◆ YOUR OBJECTIVE ◆
Retype the lines beneath this one, from the first through the line containing "d = ray(x, y); return EYE + d * ((z". Pictures are left out.

◆ DATASET EXTRACT ◆
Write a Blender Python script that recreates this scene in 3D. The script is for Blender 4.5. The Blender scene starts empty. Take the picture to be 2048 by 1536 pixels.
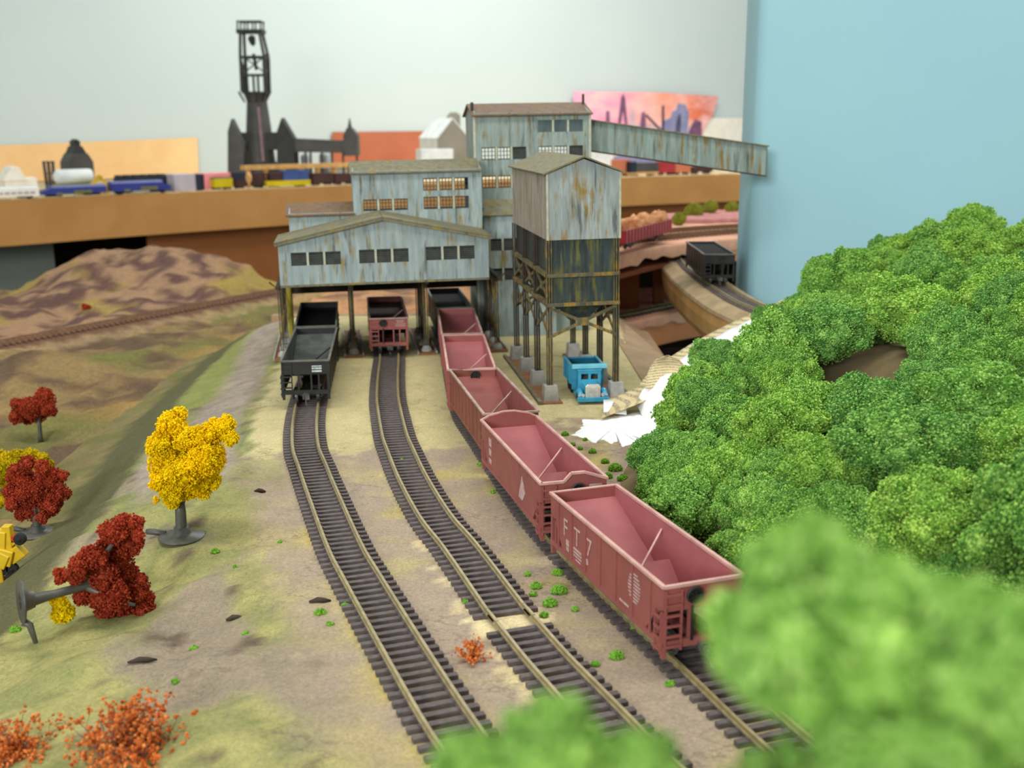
import bpy, math, random
import numpy as np
from mathutils import Vector, Matrix, noise
S = 0.01                      # every length below is in centimetres; meshes are built in metres
C = bpy.context.scene.collection
R = math.radians

# ------------------------------------------------------------------ camera geometry (level layout surface, lens 21 cm above the tie tops)
F_PX, PITCH, ROLL, CAM_H = 2191.85, 0.230967, -0.005105, 21.1776
_cp, _sp = math.cos(PITCH), math.sin(PITCH)
FWD = Vector((0, _cp, -_sp)); _up = Vector((0, _sp, _cp)); _rt = Vector((1, 0, 0))
RT = math.cos(ROLL) * _rt + math.sin(ROLL) * _up
UP = -math.sin(ROLL) * _rt + math.cos(ROLL) * _up
EYE = Vector((0, 0, CAM_H))
def ray(x, y): return (float(x) - 1024) * RT - (float(y) - 768) * UP + F_PX * FWD
def PX(x, y, Y):              # point of the photo at distance Y
    d = ray(x, y); return EYE + d * (float(Y) / d.y)
def PG(x, y, z=0.0):          # point of the photo on the level z
    d = ray(x, y); return EYE + d * ((z - CAM_H) / d.z)

# ------------------------------------------------------------------ helpers: objects
def tag(o, label, cat, group=None, kind=None):
    if label: o['label'] = label
    if cat: o['category'] = cat
    if group: o['group'] = group
    if kind: o['kind'] = kind
    return o
def empty(name, loc=(0, 0, 0), rz=0.0, rx=0.0, ry=0.0, parent=None):
    o = bpy.data.objects.new(name, None); C.objects.link(o)
    o.empty_display_size = 0.01
    o.location = Vector(loc) * S; o.rotation_euler = (rx, ry, rz)
    if parent: o.parent = parent
    return o
def thing(name, label, cat, loc=(0, 0, 0), rz=0.0, group=None, rx=0.0, ry=0.0):
    return tag(empty(name, loc, rz, rx, ry), label, cat, group)
def copy_tree(o, parent=None):
    c = o.copy(); C.objects.link(c)
    if parent: c.parent = parent
    for ch in [k for k in C.objects if k.parent == o]:
        copy_tree(ch, c)
    return c

class MB:
    def __init__(s): s.v = []; s.f = []; s.m = []; s.mi = 0
    def add(s, vs, fs, tf=None):
        b = len(s.v)
        s.v += [tuple(tf @ Vector(p)) if tf else tuple(p) for p in vs]
        s.f += [tuple(b + i for i in f) for f in fs]; s.m += [s.mi] * len(fs)
        return s
    def box(s, c, d, tf=None, rz=0):
        x, y, z = c; a, b, h = d[0] / 2, d[1] / 2, d[2] / 2
        vs = [(sx * a, sy * b, sz * h) for sz in (-1, 1) for sy in (-1, 1) for sx in (-1, 1)]
        if rz:
            cs, sn = math.cos(rz), math.sin(rz); vs = [(p[0] * cs - p[1] * sn, p[0] * sn + p[1] * cs, p[2]) for p in vs]
        vs = [(p[0] + x, p[1] + y, p[2] + z) for p in vs]
        return s.add(vs, [(0, 2, 3, 1), (4, 5, 7, 6), (0, 1, 5, 4), (2, 6, 7, 3), (0, 4, 6, 2), (1, 3, 7, 5)], tf)
    def bx(s, x0, x1, y0, y1, z0, z1, tf=None):
        return s.box(((x0 + x1) / 2, (y0 + y1) / 2, (z0 + z1) / 2), (abs(x1 - x0), abs(y1 - y0), abs(z1 - z0)), tf)
    def bar(s, p, q, w, h=None, up=(0, 0, 1)):
        h = h or w; p, q = Vector(p), Vector(q); d = (q - p)
        if d.length < 1e-6: return s
        d.normalize(); u = Vector(up)
        if abs(d.dot(u)) > .97: u = Vector((0, 1, 0)) if abs(d.y) < .9 else Vector((1, 0, 0))
        a = d.cross(u).normalized(); b = a.cross(d).normalized()
        vs = [e + a * sa * w / 2 + b * sb * h / 2 for e in (p, q) for sa, sb in ((-1, -1), (1, -1), (1, 1), (-1, 1))]
        return s.add(vs, [(0, 3, 2, 1), (4, 5, 6, 7), (0, 1, 5, 4), (1, 2, 6, 5), (2, 3, 7, 6), (3, 0, 4, 7)])
    def tube(s, pts, rad, n=8, cap=True):
        pts = [Vector(p) for p in pts]; rs = rad if isinstance(rad, (list, tuple)) else [rad] * len(pts)
        b0 = len(s.v); vs = []; fs = []; a = None
        for i, p in enumerate(pts):
            d = (pts[min(i + 1, len(pts) - 1)] - pts[max(i - 1, 0)]).normalized()
            if a is None:
                a = d.cross(Vector((0, 0, 1)) if abs(d.z) < .95 else Vector((1, 0, 0))).normalized()
            a = (a - d * a.dot(d)).normalized(); bb = d.cross(a)
            for k in range(n):
                t = 2 * math.pi * k / n; vs.append(p + (a * math.cos(t) + bb * math.sin(t)) * rs[i])
        for i in range(len(pts) - 1):
            for k in range(n):
                k2 = (k + 1) % n; fs.append((i * n + k, i * n + k2, (i + 1) * n + k2, (i + 1) * n + k))
        if cap:
            fs.append(tuple(range(n - 1, -1, -1))); fs.append(tuple((len(pts) - 1) * n + k for k in range(n)))
        return s.add(vs, fs)
    def cyl(s, p, q, r, n=16, r2=None): return s.tube([p, q], [r, r if r2 is None else r2], n)
    def prism(s, poly, e0, e1, axis='y', tf=None):   # poly in the other two axes (x,z) / (y,z) / (x,y)
        n = len(poly)
        def pt(a, b, e): return {'y': (a, e, b), 'x': (e, a, b), 'z': (a, b, e)}[axis]
        vs = [pt(a, b, e0) for a, b in poly] + [pt(a, b, e1) for a, b in poly]
        fs = [tuple(range(n)), tuple(range(2 * n - 1, n - 1, -1))] + [(i, i + n, (i + 1) % n + n, (i + 1) % n) for i in range(n)]
        return s.add(vs, fs, tf)
    def quadslab(s, a, b, c, d, t):                  # a slab: four corners, thickened along its normal
        a, b, c, d = map(Vector, (a, b, c, d)); n = (b - a).cross(d - a).normalized() * t
        vs = [a, b, c, d, a - n, b - n, c - n, d - n]
        return s.add(vs, [(0, 1, 2, 3), (7, 6, 5, 4), (0, 4, 5, 1), (1, 5, 6, 2), (2, 6, 7, 3), (3, 7, 4, 0)])
    def lathe(s, prof, n=24, c=(0, 0)):              # profile (r,z)
        vs = [(c[0] + r * math.cos(2 * math.pi * k / n), c[1] + r * math.sin(2 * math.pi * k / n), z) for r, z in prof for k in range(n)]
        fs = [(i * n + k, i * n + (k + 1) % n, (i + 1) * n + (k + 1) % n, (i + 1) * n + k) for i in range(len(prof) - 1) for k in range(n)]
        if prof[0][0] > 1e-4: fs.append(tuple(range(n - 1, -1, -1)))
        if prof[-1][0] > 1e-4: fs.append(tuple((len(prof) - 1) * n + k for k in range(n)))
        return s.add(vs, fs)
    def panel(s, u0, u1, w0, w1, holes, plane, e, t):
        """a wall with real openings. plane 'y': spans x=u, z=w at y=e..e+t ; plane 'x': spans y=u, z=w at x=e..e+t"""
        us = sorted({u0, u1} | {h[0] for h in holes} | {h[1] for h in holes}); ws = sorted({w0, w1} | {h[2] for h in holes} | {h[3] for h in holes})
        us = [u for u in us if u0 <= u <= u1]; ws = [w for w in ws if w0 <= w <= w1]
        solid = [[not any(h[0] - 1e-6 <= us[i] and us[i + 1] <= h[1] + 1e-6 and h[2] - 1e-6 <= ws[j] and ws[j + 1] <= h[3] + 1e-6 for h in holes)
                  for j in range(len(ws) - 1)] for i in range(len(us) - 1)]
        def P(u, w, d): return (u, e + d, w) if plane == 'y' else (e + d, u, w)
        for i in range(len(us) - 1):
            for j in range(len(ws) - 1):
                if not solid[i][j]: continue
                a, b, c, d = us[i], us[i + 1], ws[j], ws[j + 1]
                s.add([P(a, c, 0), P(b, c, 0), P(b, d, 0), P(a, d, 0)], [(0, 1, 2, 3)])
                s.add([P(a, c, t), P(b, c, t), P(b, d, t), P(a, d, t)], [(3, 2, 1, 0)])
                for di, dj, q in ((-1, 0, (a, c, a, d)), (1, 0, (b, d, b, c)), (0, -1, (b, c, a, c)), (0, 1, (a, d, b, d))):
                    ii, jj = i + di, j + dj
                    if 0 <= ii < len(us) - 1 and 0 <= jj < len(ws) - 1 and solid[ii][jj]: continue
                    s.add([P(q[0], q[1], 0), P(q[2], q[3], 0), P(q[2], q[3], t), P(q[0], q[1], t)], [(3, 2, 1, 0)])
        return s
    def build(s, name, mat, parent=None, smooth=False, loc=None, rz=0.0, bevel=0.0):
        me = bpy.data.meshes.new(name)
        me.from_pydata([(a * S, b * S, c * S) for a, b, c in s.v], [], s.f)
        ms = mat if isinstance(mat, (list, tuple)) else [mat]
        for m in ms: me.materials.append(m)
        if len(ms) > 1: me.polygons.foreach_set('material_index', s.m)
        if smooth: me.polygons.foreach_set('use_smooth', [True] * len(me.polygons))
        me.update()
        o = bpy.data.objects.new(name, me); C.objects.link(o)
        if parent: o.parent = parent
        if loc: o.location = Vector(loc) * S
        o.rotation_euler.z = rz
        if bevel:
            b = o.modifiers.new('edge', 'BEVEL'); b.width = bevel * S; b.segments = 2; b.limit_method = 'ANGLE'
        return o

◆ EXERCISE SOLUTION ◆
Write a Blender Python script that recreates this scene in 3D. The script is for Blender 4.5. The Blender scene starts empty. Take the picture to be 2048 by 1536 pixels.
import bpy, math, random
import numpy as np
from mathutils import Vector, Matrix, noise
S = 0.01                      # every length below is in centimetres; meshes are built in metres
C = bpy.context.scene.collection
R = math.radians

# ------------------------------------------------------------------ camera geometry (level layout surface, lens 21 cm above the tie tops)
F_PX, PITCH, ROLL, CAM_H = 2191.85, 0.230967, -0.005105, 21.1776
_cp, _sp = math.cos(PITCH), math.sin(PITCH)
FWD = Vector((0, _cp, -_sp)); _up = Vector((0, _sp, _cp)); _rt = Vector((1, 0, 0))
RT = math.cos(ROLL) * _rt + math.sin(ROLL) * _up
UP = -math.sin(ROLL) * _rt + math.cos(ROLL) * _up
EYE = Vector((0, 0, CAM_H))
def ray(x, y): return (float(x) - 1024) * RT - (float(y) - 768) * UP + F_PX * FWD
def PX(x, y, Y):              # point of the photo at distance Y
    d = ray(x, y); return EYE + d * (float(Y) / d.y)
def PG(x, y, z=0.0):          # point of the photo on the level z
    d = ray(x, y); return EYE + d * ((z - CAM_H) / d.z)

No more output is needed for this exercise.